I'm afraid not. Very little laminar flow existed. From NACA
Though the Mustang's war record confirmed expectations of appreciable improvements in speed and range as a result of the low-drag design, practical experience with this and other aircraft using advanced NACA sections in the 1940s also showed that the airfoil did not perform quite as spectacularly in flight as in the laboratory. Manufacturing tolerances were off far enough, and maintenance of wing surfaces in the field careless enough, that some significant points of aerodynamic similarity between the operational airfoil and the accurate, highly polished, and smooth model that had been tested in the controlled environment of the wind tunnel were lost.* Still, despite manufacturing irregularities and the detrimental effects of actual use, the Mustang's modified 4-series section, with its pressure distributions and other features, proved an excellent high speed airfoil.
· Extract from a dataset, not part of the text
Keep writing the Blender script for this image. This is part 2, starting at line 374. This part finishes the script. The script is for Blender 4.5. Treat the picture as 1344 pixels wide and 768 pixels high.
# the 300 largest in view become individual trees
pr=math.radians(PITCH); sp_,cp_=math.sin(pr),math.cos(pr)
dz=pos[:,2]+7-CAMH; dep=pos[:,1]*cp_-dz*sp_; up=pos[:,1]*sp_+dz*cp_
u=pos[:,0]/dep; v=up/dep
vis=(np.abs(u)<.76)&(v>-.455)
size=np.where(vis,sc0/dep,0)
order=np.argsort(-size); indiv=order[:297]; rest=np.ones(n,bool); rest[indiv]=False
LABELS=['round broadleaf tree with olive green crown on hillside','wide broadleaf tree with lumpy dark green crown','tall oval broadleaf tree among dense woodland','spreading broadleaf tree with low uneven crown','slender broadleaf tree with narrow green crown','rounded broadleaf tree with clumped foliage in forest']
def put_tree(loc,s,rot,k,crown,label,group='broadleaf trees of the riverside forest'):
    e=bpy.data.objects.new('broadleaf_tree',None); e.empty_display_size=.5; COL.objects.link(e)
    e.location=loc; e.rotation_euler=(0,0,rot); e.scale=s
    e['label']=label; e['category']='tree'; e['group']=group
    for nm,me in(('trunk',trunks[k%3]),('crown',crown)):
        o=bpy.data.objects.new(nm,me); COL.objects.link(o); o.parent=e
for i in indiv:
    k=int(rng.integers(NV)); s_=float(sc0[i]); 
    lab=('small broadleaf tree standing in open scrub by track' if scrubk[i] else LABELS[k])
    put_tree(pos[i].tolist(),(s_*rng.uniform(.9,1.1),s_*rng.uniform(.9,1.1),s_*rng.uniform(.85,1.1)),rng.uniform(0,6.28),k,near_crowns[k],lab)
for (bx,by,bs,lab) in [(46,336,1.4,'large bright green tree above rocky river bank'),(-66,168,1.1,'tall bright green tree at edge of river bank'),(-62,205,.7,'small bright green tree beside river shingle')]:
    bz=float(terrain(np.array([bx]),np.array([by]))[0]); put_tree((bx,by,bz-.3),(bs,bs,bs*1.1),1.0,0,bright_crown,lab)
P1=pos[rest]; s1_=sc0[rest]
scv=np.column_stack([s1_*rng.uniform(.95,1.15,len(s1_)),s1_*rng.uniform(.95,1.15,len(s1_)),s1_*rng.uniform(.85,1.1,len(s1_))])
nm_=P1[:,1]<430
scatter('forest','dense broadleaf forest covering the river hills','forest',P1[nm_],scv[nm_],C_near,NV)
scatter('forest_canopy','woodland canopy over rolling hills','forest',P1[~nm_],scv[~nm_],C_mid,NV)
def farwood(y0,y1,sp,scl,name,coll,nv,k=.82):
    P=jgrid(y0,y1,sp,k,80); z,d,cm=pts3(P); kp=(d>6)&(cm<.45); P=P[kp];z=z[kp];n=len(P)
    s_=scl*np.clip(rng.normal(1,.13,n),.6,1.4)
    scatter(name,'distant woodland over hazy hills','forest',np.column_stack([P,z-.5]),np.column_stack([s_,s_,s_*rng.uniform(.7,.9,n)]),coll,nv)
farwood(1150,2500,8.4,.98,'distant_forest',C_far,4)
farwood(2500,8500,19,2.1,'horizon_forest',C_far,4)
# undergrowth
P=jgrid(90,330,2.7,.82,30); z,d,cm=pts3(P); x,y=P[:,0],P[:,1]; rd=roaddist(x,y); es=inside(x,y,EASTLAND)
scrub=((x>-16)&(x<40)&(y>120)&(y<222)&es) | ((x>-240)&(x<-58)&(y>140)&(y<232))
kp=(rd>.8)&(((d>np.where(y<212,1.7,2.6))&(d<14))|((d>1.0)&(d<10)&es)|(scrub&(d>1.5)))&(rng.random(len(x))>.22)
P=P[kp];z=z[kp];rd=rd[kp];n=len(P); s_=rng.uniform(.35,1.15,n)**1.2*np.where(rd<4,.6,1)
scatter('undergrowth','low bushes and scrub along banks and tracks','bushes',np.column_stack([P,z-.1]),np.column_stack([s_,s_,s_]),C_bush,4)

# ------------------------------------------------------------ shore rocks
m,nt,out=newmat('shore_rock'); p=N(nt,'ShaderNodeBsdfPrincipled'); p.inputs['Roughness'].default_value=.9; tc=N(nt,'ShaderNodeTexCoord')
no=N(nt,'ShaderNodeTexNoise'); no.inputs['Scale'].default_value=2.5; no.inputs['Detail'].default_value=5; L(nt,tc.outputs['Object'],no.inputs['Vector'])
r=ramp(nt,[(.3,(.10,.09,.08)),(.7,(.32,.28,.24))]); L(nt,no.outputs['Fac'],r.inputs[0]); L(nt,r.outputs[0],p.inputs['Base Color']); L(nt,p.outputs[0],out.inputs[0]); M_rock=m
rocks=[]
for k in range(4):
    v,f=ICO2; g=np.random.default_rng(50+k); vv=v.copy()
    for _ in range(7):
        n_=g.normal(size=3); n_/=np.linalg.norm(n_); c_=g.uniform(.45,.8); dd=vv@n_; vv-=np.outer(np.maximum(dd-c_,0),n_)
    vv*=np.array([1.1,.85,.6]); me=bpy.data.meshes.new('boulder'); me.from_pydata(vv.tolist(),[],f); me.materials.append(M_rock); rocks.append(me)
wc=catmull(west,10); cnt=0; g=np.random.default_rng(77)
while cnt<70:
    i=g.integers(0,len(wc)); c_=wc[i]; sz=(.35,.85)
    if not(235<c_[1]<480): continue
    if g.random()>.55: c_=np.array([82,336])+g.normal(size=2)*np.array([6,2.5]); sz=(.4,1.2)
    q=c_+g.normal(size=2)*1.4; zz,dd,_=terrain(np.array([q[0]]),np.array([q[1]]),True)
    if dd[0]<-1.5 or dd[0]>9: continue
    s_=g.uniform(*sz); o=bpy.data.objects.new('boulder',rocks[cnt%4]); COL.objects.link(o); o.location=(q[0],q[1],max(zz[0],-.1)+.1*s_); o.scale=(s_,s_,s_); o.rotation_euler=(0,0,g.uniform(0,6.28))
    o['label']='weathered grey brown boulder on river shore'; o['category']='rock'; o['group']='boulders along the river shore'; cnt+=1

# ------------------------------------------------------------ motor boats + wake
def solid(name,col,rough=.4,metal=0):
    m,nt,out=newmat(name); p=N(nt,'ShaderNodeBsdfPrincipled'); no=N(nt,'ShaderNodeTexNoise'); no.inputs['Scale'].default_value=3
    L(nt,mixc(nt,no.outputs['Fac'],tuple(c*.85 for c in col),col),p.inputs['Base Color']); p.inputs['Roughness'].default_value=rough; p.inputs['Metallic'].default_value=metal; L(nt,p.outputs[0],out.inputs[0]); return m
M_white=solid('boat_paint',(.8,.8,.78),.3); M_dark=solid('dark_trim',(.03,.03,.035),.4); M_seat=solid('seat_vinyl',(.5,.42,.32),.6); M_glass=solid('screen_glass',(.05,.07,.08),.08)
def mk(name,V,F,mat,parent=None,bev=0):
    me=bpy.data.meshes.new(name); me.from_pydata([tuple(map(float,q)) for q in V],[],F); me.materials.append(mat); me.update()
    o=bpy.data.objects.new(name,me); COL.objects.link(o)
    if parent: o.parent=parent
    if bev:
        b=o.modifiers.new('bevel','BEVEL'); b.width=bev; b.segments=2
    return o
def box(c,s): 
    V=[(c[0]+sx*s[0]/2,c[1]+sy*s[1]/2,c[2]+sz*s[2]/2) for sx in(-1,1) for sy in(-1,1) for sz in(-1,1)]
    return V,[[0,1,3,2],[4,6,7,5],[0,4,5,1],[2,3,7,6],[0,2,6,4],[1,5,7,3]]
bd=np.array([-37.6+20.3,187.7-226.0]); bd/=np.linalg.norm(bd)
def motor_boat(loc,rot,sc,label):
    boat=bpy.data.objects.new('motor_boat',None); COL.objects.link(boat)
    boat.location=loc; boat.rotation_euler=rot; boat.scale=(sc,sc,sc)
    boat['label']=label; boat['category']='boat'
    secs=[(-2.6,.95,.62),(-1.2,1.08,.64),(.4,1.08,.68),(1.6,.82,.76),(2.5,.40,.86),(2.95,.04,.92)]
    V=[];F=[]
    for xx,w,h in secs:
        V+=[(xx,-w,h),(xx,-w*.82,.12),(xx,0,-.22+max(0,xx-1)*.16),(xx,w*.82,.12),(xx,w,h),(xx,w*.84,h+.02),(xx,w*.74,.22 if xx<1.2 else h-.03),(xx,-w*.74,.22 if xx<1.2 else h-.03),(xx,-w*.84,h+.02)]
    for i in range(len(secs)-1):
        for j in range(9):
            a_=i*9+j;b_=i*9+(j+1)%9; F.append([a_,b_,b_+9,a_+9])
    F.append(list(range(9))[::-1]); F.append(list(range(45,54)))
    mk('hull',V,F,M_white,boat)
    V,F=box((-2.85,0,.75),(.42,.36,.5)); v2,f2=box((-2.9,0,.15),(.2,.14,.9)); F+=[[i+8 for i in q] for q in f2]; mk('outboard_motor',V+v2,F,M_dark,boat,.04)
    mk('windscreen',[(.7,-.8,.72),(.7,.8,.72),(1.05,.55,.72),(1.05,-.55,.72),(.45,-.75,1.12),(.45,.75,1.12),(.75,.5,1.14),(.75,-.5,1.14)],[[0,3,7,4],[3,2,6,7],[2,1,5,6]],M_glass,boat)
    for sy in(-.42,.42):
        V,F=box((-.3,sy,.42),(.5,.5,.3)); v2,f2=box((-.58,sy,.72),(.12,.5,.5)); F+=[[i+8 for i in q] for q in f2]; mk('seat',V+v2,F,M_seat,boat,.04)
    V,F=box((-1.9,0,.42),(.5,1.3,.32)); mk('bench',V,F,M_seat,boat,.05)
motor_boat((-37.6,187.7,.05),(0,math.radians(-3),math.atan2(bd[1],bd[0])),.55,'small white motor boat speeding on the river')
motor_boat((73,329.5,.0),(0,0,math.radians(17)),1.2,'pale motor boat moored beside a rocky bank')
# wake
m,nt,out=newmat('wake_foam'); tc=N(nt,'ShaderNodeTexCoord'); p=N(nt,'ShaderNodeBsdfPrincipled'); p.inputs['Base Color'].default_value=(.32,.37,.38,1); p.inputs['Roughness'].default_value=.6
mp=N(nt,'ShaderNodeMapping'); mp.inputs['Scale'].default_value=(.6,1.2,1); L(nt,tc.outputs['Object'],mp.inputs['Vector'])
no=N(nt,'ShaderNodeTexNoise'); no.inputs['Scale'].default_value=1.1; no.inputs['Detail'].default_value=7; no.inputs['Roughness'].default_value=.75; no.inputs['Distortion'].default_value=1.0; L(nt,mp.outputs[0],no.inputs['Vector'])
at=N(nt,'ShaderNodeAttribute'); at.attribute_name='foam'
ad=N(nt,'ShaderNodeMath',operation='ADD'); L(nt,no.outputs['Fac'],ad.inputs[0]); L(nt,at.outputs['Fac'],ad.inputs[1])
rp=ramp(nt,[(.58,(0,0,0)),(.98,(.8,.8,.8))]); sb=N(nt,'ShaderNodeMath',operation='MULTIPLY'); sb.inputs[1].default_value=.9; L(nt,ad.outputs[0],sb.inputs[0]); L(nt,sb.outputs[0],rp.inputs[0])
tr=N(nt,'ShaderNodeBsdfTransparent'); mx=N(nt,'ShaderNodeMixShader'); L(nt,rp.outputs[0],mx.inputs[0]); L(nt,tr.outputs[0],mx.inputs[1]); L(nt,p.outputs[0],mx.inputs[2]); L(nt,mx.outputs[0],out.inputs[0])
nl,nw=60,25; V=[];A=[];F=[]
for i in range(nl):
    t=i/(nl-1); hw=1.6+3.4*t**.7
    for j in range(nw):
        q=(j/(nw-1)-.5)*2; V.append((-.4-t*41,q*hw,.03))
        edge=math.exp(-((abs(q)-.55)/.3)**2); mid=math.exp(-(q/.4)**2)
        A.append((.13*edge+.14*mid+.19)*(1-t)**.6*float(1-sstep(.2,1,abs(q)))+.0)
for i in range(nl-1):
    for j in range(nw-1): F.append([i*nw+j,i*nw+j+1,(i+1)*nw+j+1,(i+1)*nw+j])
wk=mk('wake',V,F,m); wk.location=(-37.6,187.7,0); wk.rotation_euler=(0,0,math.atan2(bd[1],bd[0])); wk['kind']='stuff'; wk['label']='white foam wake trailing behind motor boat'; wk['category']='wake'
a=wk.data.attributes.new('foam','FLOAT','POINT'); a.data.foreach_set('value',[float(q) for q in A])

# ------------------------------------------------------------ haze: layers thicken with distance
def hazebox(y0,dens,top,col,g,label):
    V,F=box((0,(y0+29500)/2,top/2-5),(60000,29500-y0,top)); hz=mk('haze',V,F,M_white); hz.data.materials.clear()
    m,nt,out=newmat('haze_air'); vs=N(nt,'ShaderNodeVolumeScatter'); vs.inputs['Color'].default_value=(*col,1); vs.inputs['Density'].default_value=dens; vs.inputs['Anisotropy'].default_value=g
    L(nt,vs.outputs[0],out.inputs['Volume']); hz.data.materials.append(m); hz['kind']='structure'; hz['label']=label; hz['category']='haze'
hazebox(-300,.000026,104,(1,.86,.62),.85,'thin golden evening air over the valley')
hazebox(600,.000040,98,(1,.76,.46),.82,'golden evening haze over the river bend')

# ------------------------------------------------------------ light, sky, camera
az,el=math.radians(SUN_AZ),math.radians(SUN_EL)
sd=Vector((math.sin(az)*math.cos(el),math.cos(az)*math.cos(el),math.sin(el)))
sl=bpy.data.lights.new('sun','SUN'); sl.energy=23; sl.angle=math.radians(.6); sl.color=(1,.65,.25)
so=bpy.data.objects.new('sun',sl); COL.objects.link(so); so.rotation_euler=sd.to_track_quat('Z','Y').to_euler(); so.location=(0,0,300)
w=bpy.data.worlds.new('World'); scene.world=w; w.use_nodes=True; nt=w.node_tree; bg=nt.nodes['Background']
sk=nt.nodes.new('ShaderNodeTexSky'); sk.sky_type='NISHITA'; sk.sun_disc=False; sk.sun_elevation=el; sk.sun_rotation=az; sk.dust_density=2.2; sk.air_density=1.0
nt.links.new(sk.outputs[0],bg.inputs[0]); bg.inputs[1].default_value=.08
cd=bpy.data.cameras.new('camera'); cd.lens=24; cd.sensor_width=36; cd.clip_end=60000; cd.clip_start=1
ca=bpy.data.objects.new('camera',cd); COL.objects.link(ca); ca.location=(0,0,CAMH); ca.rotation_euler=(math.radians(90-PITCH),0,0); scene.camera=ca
The delineation of it and other laminar-flow airfoils was thus a great contribution by Langley, even if not exactly to the degree advertised by NACA publicists like George Gray, who claimed in Frontiers of Flight that "the shape of this new wing permitted the flow to remain laminar until the air had traveled about half way along the chord." According to Langley engineers who knew what it took in practice to achieve success, Gray's claim was an exaggeration. Because the percentage drag effect of even minor wing surface roughness or dirt increased as airfoils became more efficient, laminar flow could be maintained in actual flight operation only in a very small region near the leading edge of the wing.

* After the Two-Dimensional Low-Turbulence Pressure Tunnel was put into operation in the spring of 1941, Langley researchers undertook a systematic study of the 63-, 64-, 65-, and 66-series sections. Working 48 hours a week each in three daily shifts, the men of Jacobs's section ran these tests at Reynolds numbers of 3, 6, and 9 million, with smooth surfaces and with a standard carborundum roughness on the leading edge. Though results made it clear that ideal laminar-flow airfoils were practically impossible to achieve, Jacobs would not let this information be published. Only after Jacobs resigned from Langley in 1944 did the NACA finally publish a report stating this conclusion: Laurence K. Loftin, Jr., "Effects of Specific Types of Surface Roughness on Boundary-Layer Transition," Adv. Conf. Rpt. L5J29a, 1946.